Well here we are again at the most unpleasant time of the Christian year – the end of Holy Week. We have remembered Jesus’ final night. We have walked with him to the cross. We have flinched as we imagined the spikes being driven in. And we’ve symbolically watched as he died on that cross. And if we are honest, we are unsettled and uneasy and unsure of what to do with this reality that we visit once a year.

One aspect of the job of being a local church pastor is facing death. Everyone must deal with it at one time or another but a local church pastor spends a lot of time there. We keep vigil with a family as a loved one slowly passes. We cry with the spouse when their partner is taken suddenly or with a parent when their child dies unexpectedly. We listen to loved ones as they share about the deceased as we prepare a service of remembrance and celebration. We comfort the survivor a month, a year, a decade later. Death is part of our life, part of life but more so when you pastor a church.

Regardless of how much time I have spent with death, the end of Holy Week is still uncomfortable. And I know it isn’t the closeness of death that brothers me. That happens because it shows me the dark side of humanity and our institutions. It lays bare the reality that power and calm rely on violence. It makes me face the fact that maintaining the status quo is often more acceptable then justice. And it makes me come face to face with my own bend to seek revenge, use manipulation, resort to force, and try to keep things in check so that the relative calm can continue even when it is far from what I desire or what is right.

This is what we don’t like about Maundy Thursday and Good Friday. They make us face the darker parts of ourselves. They force us to see ourselves in the betrayal, in the denial, in the crowd, in the soldiers, in Pilate, in the religious authorities, in the criminals, in the women, and not in Jesus. They make us uncomfortable because they show us this. Because they pull back our carefully constructed vials and expose our ugliness. Because they make us so very aware of how far away from the ideal we are. It isn’t the gruesome torture and death that causes us difficulty, it is being exposed that we really don’t like.

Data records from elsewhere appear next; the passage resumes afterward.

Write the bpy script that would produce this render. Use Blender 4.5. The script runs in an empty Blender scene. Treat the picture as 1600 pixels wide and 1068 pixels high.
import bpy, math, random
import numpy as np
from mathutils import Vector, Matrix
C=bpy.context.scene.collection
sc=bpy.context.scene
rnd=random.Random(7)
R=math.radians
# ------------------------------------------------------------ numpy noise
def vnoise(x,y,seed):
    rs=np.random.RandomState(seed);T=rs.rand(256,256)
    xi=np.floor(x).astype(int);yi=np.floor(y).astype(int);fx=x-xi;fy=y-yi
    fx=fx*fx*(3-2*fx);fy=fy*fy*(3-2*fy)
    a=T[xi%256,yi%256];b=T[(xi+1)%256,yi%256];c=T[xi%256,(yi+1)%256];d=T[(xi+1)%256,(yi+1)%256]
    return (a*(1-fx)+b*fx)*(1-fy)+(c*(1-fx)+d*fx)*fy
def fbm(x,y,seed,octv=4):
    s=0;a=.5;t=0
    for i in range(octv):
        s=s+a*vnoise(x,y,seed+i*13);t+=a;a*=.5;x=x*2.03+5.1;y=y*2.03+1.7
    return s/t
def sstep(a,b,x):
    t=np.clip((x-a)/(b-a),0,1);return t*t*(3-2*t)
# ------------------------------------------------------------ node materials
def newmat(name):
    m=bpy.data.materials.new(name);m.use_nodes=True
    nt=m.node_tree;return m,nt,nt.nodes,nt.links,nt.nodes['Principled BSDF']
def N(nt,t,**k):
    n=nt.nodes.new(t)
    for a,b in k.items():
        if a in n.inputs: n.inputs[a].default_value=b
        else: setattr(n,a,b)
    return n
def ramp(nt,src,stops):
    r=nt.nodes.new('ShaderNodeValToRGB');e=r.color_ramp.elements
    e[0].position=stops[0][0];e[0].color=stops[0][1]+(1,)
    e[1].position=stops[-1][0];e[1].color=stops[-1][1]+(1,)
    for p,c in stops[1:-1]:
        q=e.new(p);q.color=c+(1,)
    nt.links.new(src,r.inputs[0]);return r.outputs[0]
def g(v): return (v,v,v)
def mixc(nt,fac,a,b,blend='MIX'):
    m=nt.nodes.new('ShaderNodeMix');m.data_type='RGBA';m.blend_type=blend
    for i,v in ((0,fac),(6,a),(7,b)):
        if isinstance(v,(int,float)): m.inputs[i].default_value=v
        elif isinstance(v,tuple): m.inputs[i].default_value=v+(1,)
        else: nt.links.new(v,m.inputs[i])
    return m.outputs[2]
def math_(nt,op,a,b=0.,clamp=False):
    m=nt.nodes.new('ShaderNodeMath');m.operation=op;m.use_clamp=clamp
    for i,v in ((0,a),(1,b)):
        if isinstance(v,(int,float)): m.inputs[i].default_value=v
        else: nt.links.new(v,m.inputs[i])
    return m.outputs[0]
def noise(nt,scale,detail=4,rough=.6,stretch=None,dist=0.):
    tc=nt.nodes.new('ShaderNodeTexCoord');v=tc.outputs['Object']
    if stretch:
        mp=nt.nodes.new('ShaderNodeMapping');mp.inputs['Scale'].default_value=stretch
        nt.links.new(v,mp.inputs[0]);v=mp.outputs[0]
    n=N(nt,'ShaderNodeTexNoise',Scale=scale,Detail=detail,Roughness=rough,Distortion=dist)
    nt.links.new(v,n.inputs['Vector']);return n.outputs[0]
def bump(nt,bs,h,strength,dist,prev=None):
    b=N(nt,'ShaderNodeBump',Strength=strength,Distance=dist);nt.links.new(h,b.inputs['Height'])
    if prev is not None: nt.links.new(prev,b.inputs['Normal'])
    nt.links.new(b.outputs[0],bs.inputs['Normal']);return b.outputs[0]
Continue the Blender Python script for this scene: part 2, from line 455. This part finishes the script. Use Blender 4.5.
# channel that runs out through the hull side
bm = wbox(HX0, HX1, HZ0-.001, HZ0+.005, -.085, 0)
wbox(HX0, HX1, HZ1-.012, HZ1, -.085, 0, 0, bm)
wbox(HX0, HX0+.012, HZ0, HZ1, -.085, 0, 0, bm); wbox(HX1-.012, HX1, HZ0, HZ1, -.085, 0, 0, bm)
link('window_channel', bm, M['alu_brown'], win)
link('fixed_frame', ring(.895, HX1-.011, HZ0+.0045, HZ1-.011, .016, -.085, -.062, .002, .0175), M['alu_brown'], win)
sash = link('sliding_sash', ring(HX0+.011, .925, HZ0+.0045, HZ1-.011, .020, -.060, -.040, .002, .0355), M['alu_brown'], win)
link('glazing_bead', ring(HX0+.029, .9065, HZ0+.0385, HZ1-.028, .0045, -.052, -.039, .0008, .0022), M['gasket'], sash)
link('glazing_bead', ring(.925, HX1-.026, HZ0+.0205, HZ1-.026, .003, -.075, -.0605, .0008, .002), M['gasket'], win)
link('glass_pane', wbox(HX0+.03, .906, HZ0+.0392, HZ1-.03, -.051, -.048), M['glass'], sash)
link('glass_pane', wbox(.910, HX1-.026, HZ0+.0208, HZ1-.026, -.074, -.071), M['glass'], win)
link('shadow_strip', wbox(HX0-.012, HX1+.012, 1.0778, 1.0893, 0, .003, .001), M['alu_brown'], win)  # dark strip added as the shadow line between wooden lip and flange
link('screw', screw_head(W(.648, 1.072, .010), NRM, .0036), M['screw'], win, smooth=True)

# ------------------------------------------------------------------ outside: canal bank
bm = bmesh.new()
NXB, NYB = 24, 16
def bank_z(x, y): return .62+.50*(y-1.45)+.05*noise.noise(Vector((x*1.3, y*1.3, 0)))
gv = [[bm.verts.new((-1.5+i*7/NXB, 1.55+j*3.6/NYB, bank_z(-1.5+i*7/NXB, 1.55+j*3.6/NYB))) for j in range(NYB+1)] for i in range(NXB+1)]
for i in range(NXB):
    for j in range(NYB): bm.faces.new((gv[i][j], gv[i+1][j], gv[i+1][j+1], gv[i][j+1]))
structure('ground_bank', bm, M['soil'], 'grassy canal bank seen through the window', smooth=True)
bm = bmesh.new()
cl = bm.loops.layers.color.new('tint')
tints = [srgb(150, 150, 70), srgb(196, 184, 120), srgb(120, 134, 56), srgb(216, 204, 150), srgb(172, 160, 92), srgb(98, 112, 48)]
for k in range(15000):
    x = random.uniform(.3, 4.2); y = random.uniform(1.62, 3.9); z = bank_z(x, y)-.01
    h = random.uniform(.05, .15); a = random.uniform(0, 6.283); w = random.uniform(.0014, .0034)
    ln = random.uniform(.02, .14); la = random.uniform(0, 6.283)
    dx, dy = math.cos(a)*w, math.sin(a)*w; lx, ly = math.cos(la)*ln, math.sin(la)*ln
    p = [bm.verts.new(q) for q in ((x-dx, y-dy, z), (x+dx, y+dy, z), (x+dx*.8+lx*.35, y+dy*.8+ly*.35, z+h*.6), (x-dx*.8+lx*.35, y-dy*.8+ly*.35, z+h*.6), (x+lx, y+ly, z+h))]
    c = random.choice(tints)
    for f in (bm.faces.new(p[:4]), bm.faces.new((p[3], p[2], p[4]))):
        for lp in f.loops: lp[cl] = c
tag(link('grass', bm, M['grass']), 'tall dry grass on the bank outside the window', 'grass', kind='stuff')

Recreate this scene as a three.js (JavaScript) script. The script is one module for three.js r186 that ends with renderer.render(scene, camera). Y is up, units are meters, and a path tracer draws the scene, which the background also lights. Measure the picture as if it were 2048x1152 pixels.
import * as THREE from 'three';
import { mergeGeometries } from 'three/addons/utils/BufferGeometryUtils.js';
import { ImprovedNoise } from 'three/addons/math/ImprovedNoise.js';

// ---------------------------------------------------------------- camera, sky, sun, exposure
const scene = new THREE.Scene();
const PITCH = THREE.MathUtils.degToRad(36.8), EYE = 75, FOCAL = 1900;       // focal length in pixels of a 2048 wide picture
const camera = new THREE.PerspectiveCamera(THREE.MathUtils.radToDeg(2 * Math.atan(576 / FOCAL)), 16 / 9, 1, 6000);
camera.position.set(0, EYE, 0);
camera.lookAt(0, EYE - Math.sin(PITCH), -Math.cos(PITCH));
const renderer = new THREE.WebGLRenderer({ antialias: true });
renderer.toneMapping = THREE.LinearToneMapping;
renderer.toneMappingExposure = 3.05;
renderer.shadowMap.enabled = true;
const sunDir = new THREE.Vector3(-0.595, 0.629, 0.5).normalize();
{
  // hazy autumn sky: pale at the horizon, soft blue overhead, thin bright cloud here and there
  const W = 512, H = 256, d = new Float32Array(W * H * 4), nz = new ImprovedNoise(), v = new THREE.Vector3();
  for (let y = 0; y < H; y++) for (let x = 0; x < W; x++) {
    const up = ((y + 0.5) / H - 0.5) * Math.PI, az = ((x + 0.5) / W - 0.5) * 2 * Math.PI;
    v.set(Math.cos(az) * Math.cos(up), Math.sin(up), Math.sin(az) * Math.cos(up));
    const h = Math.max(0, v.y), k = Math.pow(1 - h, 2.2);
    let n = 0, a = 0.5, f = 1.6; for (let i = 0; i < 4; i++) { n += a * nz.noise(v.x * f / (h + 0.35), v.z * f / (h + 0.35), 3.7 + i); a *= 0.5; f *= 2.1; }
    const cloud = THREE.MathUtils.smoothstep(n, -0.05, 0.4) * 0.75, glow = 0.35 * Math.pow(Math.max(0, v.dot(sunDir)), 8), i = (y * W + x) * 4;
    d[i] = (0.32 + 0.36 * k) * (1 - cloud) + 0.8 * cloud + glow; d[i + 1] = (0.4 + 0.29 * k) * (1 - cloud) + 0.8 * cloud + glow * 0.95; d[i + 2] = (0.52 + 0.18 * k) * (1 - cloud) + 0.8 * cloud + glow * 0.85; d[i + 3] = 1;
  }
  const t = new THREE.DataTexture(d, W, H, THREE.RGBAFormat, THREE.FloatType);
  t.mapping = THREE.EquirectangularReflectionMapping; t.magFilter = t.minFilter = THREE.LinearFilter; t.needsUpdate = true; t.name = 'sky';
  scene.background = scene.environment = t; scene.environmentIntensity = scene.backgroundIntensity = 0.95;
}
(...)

I might be trying to lump you in with me but I think what I am saying applies to us all to some degree. I really wish it were different but time and time and time again this reality shows up. It comes out when we bomb another. It surfaces when we wish harm upon the thieves that steal from our church. It shows itself when we lament the babies dying of poison gas and ignore those dying from hunger. It comes out when we fail to love as Jesus loves.

I ask you to spend some time at the cross. See Jesus there and recognize how far from him you are. Look beyond the wounds and the face drained of life and see the reality of our all too human ways. Allow yourself to be in the darkness of these days. Don’t try to run for them or hide from them or ignore them. Let yourself see who you are in the people and events of these days. Then when Sunday comes see the light, the life and know that we all have the opportunity to get it right. We all have the possibility to live as Jesus lived and love as Jesus loved. And know to the deepest part of yourself that God’s love, grace and presence are with you in every moment of every day.

Dear God, help me to be the person you dream me to be. Amen.

Friday, April 7, 2017

Discovering Who I Am



 But whoever did want him, who believed he was who he claimed and would do what he said, He made to be their true selves, their child-of-God selves. - John 1:12 (The Message)

Over the last few weeks I have been engaged in an effort to understand myself a bit more and how I react and interact in the world. Depending upon who you are talking with there are a variety of tools that might help you discover your true self, your way of viewing others and being in the world. There is the standard, the tried and true tool of the Myers-Briggs Type Indicator (those four letters that try to define you – I am an ISTJ). Another is the Predictive Index (PI for short) which I have never taken. There is the Traitify which is targeted for the Millennials and younger set and uses pictures in their process of typing you (again I have never done this one). There are two of a kind: Mayer-Salovey-Caruso Emotional Intelligence test and Adaptive Resilience Factor Inventory which bring emotional resiliency into the equation (not ones I have considered). And there is the Enneagram – which focuses on the influences of one’s basic fears and motivations (for those keeping score I am an 8). An interesting side, most ISTJs are not 8s; only 5% seem to fit into this combination.

Before I go any further I need to point something out. Any and all of these personal type tools are just that, tools. They do not fully define you and they are not all that you are. They help you know yourself and give you some insight into how you see and engage the world. They help you understand the dynamics of your interaction with others. But they do not control you and if my personal experience is any indicator, your specifics can shift and change depending upon age, stage and how you are feeling/doing at the time you take the “test”. The core of who you are may be indicated by these tools but they do not have the final say when it comes to how you see and engage others. You can develop and learn ways that are outside your “natural” self that serve you well in life. In fact, most all of us do this.

I have been delving into the Enneagram. I found a respected practitioner who evaluated me and then talked with me about how my type functions and shared practices and tools to assist me in working with others. He was very clear about the fact that what we were discussing was not the “final word” on how I see and engage others and the world but that it was a tool to help me understand why I react like I do and why others react to me the way they do. Ultimately what we are talking about is behavioral modification. I cannot change my reptilian response to the world but I can understand it and then let that understanding guide me as I try to become what God hopes I can be.

I am beginning to think that human evolution is becoming more about evolving our ways of behaving then with physical changes that allow us to better survive. All the major world religions are about evolving humans away from the fight, flight, and freeze responses. They all call us to seek a more social, interpersonal and communal way of being in the world. They all ask us to develop our compassion and to have empathy. They all look to our developing a commitment to the common good over our natural tendency to focus on what’s best for me and mine.  They all ask us to move beyond our “natural” selves and to embrace the humanity that God so wants each and every one of us to be.

I have said that I live the unexamined life. It is not a fair assessment of how I function. I examine myself but in ways that are not recognized. Only 4% of the population are 8s and 13% are ISTJs. I am one of the smallest groups (8) and largest groups (ISTJ) so I am a very unusual mix. This means that I don’t do things like others do, including self-examination. I also have to know that the way others do things will seem foreign to me, but that doesn’t make their way invalid or wrong, it’s just another way to do things. I’m 58 years old and still learning, who would have guessed? Life is a journey and if you plan to get anywhere you must learn and grow and change and modify as you go. Let the next stage begin!

Dear God, thank you for making me who I am – a unique and beautiful reflection of you. Help me to see others as unique and beautiful reflections of you. Amen.